The quenelle gesture, which looks like an inverted Nazi salute, was invented by Dieudonne and has become extremely popular in anti-Semitic and extremist circles across the French-speaking world and worldwide.
He was widely accused of promoting anti-Semitism and already has a string of convictions in France for hate speech and other related offences. Dieudonne also saw his performancesbanned by French authoritiesdue to their virulently anti-Semitic content.
In 2015, a French court convicted Dieudonne of anti-Semitic comments and fined him $24,000.
He was also sentenced to jail in Belgium over racist and anti-Semitic remarks at a show in the southeastern Belgian city of Liege in 2012.
France’s National Bureau for Vigilance Against Antisemitism (BNVCA) said recently that the “Yellow Jacket” protests launched last month were giving rise to anti-Semitic rhetoric. The movement has expanded into an anti-government drive featuring violent riots that have shut down the French capital several times.
Some protesters have been filmed carrying signs and chanting slogans describing French President Emmanuel Macron as a “whore of the Jews” and their “puppet.”
France has already seen an increase in anti-Semitic acts, which rose by 69 percent in the first nine months of 2018.
In recent years, France has seen several cases of extreme violence against Jewish victims whose attackers singled them out for robbery, rape and murder because they were Jewish.

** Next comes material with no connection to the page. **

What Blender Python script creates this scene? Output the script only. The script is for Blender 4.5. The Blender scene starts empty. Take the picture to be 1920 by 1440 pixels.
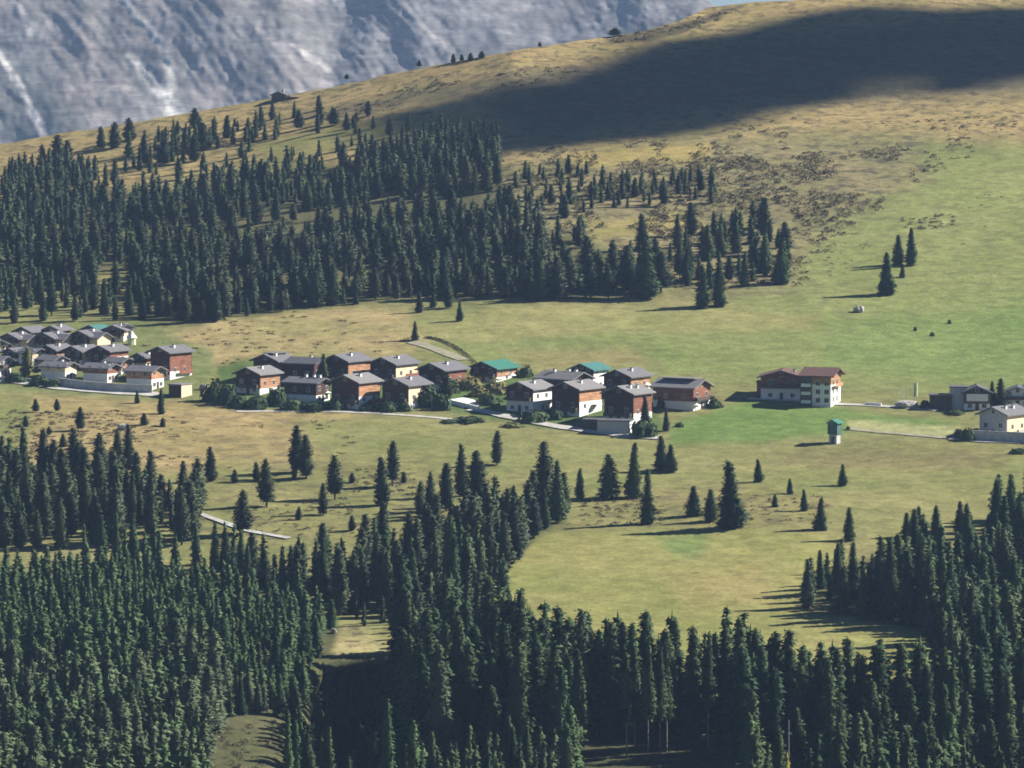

In March, 85-year-old French Holocaust survivor Mireille Knoll was murdered in her apartment in Paris.
Prosecutors later indicted two defendants in connection with what is being tried as a murder with aggravated circumstances of a hate crime. They are also charged with robbery.
One of the suspects in custody, a 29-year-old Muslim man, was a neighbor of Knoll. Prosecutors investigating the murder have confirmed the two suspects in custody targeted her because she was Jewish.
Last month, two Jews were assaulted in two separate incidents on the streets of Paris, in what police said may have been hate crimes.
And last week, a 20-year-old French-Jewish woman was robbed and assaulted by two teenagers hurling anti-Semitic insults.